The Reformed Church in Vörösmart

 

Members of the Reformed Church in Vörösmart, June, 2017.

Blessing sign on the balcon of the church in Vörösmart, 2017.

 

The Reformed Church in Vörösmart

The inhabitants of Vörösmart were among the first in the 1500s to accept the teachings of the Reformation and, according to records, already had a church by 1573. They began to build the second church in 1669, it being of mud-thatch brick and wooden beams. The steeple, made of veritable brick with tin-sheet roofing was completed in 1796. The congregation makes the important decision in 1866 to tear down the old church and build an entirely new one. The stonemason Károly Gfeller in Zombor was charged with the task and the relevant contract was signed on 28 August 1866. The work cost 4000 forints and the congregation was to pay this in installments over five years. Pál Rátz served as pastor during the construction period. The church was fully completed in 1871 and the first worship service in it was held on October 29.
The church was damaged during the Second World War and its interior furnishings ruined. The damages were eventually repaired, the benches were mended but the condition of the church and the pastor’s manse was once again greatly diminished as a result of the Yugoslavian war (1991-1995). Over the more recent past years, the church, the manse and the congregational hall have once again been refurbished.

 

The front of the reformed church in Vörösmart, June, 2017.

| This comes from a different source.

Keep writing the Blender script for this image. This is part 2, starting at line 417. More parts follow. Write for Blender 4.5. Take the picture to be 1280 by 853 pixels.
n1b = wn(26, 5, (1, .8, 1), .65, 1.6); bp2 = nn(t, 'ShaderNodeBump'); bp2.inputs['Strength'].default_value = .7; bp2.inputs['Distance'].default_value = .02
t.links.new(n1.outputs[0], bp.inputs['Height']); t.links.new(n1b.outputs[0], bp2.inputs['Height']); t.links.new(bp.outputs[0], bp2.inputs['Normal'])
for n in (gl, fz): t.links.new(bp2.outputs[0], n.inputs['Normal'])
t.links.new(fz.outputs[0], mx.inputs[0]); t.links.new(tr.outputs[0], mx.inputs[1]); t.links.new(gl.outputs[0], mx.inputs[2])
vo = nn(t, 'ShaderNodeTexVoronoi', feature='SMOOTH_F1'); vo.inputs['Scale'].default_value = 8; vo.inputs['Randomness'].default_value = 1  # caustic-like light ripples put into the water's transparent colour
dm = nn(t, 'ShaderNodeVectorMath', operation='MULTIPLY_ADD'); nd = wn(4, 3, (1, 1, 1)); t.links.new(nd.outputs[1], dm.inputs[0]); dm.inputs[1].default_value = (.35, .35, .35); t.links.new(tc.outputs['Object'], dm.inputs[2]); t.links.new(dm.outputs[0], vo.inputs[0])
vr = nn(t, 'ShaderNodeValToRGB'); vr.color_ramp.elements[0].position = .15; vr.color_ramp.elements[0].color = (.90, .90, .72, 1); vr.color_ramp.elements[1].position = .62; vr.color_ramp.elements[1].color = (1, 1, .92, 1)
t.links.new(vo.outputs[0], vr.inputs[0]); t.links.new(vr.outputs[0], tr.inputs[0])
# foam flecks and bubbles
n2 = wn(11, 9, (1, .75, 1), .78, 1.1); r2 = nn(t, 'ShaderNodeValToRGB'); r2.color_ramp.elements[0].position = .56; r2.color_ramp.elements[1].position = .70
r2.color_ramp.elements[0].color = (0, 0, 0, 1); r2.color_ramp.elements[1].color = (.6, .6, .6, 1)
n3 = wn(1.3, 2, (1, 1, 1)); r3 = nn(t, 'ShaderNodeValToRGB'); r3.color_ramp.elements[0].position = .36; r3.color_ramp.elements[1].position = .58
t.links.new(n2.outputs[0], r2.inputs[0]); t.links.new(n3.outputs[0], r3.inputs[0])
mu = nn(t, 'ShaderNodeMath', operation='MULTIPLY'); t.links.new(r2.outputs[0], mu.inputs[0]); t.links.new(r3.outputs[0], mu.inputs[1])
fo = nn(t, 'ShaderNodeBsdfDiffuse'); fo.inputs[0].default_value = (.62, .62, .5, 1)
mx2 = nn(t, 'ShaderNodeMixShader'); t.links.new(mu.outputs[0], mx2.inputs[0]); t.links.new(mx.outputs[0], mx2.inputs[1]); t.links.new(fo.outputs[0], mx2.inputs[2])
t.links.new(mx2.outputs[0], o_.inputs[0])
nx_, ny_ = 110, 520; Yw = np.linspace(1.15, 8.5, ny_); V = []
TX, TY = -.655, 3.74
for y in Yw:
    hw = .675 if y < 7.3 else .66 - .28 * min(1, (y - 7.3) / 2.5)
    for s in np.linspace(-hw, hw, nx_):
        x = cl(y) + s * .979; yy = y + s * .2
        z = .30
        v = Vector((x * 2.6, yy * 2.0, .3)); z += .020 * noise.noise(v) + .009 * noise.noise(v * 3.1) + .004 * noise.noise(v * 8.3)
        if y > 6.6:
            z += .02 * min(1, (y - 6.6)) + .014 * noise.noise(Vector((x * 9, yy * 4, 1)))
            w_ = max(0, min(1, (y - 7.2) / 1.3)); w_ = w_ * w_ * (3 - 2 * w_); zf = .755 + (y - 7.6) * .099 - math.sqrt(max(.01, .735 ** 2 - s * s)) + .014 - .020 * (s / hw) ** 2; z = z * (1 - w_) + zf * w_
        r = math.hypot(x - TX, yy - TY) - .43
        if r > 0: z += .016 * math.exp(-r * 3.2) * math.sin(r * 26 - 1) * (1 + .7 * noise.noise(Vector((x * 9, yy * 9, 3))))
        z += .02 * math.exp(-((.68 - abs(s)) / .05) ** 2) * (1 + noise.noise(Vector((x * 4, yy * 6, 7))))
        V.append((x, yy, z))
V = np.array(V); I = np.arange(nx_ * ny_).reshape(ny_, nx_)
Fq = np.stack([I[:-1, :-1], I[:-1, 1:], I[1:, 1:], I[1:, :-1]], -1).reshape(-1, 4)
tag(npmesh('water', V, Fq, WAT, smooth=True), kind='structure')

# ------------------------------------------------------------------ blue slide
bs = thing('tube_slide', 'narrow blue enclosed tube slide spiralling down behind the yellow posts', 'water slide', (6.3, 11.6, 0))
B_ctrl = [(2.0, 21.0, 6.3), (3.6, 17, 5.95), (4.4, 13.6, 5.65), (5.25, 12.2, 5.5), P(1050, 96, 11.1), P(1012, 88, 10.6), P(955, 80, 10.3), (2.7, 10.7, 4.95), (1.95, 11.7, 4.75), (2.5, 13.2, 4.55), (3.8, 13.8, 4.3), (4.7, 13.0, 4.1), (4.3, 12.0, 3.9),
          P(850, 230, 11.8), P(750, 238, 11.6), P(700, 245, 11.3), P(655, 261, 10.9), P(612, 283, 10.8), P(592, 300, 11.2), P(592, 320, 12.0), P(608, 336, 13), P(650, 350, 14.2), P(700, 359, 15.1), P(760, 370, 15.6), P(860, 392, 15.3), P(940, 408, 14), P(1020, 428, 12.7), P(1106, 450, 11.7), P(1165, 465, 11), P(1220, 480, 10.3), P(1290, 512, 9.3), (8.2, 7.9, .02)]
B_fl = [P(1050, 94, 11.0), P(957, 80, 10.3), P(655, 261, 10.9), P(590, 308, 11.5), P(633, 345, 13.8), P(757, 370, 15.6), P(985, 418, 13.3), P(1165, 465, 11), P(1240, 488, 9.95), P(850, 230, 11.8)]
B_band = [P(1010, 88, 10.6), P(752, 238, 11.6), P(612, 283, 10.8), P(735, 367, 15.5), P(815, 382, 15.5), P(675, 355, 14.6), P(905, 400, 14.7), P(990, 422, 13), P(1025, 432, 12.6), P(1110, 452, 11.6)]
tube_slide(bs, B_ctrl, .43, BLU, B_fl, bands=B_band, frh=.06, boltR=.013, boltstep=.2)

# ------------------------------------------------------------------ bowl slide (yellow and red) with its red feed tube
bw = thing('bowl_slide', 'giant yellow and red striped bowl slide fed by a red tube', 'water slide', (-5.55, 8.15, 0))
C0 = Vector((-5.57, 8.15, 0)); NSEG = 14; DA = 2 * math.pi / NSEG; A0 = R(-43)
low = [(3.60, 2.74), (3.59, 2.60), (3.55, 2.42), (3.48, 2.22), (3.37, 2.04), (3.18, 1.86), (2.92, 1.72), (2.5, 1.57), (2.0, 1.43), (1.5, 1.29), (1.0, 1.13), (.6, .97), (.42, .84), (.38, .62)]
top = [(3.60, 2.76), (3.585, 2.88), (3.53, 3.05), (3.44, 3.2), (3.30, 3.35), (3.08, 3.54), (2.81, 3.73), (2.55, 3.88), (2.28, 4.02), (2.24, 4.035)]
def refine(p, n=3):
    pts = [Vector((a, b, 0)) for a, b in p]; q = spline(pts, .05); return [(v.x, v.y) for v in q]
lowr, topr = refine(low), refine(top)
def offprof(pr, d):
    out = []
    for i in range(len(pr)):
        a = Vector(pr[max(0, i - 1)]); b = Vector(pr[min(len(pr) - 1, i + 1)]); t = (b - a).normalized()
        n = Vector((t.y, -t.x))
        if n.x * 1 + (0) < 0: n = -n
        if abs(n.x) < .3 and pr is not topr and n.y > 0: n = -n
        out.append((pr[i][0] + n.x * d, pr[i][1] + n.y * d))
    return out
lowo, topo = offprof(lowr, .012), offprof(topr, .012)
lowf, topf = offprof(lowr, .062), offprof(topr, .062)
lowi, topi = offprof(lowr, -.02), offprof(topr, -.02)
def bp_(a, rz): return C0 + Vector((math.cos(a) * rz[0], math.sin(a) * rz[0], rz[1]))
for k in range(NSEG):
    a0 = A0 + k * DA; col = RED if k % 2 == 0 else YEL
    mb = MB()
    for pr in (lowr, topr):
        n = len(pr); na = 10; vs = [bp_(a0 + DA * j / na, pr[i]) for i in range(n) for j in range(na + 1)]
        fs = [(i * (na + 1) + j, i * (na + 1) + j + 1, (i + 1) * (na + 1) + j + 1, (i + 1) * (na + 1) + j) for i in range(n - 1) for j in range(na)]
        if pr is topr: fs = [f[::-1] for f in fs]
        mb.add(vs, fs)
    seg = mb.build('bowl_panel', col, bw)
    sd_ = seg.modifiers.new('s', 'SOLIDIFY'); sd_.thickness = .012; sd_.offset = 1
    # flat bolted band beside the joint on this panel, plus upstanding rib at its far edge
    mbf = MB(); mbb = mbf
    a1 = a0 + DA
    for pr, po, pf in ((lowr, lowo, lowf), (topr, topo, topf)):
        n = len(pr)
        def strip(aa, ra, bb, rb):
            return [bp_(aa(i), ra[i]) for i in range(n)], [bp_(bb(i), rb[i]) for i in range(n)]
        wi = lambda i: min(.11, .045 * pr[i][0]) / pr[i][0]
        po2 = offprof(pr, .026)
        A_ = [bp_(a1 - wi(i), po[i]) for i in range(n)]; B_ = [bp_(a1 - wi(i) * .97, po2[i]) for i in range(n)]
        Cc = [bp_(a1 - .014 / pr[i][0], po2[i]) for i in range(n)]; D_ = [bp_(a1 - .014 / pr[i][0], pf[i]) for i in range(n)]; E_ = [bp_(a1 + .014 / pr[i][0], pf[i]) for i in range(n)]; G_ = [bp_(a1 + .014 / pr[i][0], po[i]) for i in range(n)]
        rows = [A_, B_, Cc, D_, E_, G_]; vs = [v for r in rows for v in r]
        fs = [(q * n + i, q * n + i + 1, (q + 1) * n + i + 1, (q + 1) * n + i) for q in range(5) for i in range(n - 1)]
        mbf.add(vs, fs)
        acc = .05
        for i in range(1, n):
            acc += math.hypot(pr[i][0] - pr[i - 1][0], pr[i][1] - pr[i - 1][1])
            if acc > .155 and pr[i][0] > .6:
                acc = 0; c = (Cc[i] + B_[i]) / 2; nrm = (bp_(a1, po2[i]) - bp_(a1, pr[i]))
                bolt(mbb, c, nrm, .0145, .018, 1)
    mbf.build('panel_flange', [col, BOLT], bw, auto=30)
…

Entrance of the church in Vörösmart, June, 2017.

 

In the records found in the church archives, it can be discerned that six of the Vörösmart congregation’s pastors held the office of bishop. The flourishing life of the church and the influence it had on neighbouring congregations can be deduced from the fact the church maintained a secondary school in Vörösmart which was supported not only by the congregations in Baranya county but also by several noblemen in Transylvania. This school functioned until 1686, it not being relaunched after the occupying Turks were ousted. The congregation in Vörösmart and its pastors suffered much persecution during the counter-Reformation. Standing on the left side of the church is very large manse which serves as a reminder of the better times of the distant past. From the beginning of the Reformation until 1935, twenty-eight pastors served in the Vörösmart congregation.

 

Garden of the Manse, Vörösmart, June, 2017

 

The Reformed Church congregation of Vörösmart is one of the more ancient congregations of the Hungarian Reformed Christian Church of Croatia. The local Hungarian population has undergone a shocking decrease in numbers over the past centuries, its main cause –in addition to the widespread practice of having only one child– being the emigration incited by two World Wars and the Yugoslavian war. In 1817, the congregation had 914 members, in 1886 it had 904, in 1910 it had 621, in 1941 it had 450, in 1971 it had 132, by 1999 there were 130 members and today the number has dipped below one hundred. Their confessions of faith are the Second Helvetion Confession and the Heidelberg Catechism. The sacraments are administered on a regular basis, worship services are held every Sunday morning at nine o’clock and also on various other holy days. Pastoral duties are carried out by György Varga, the pastor in Csuza.

 

Interior of the reformed Church in Vörösmart, June, 2017.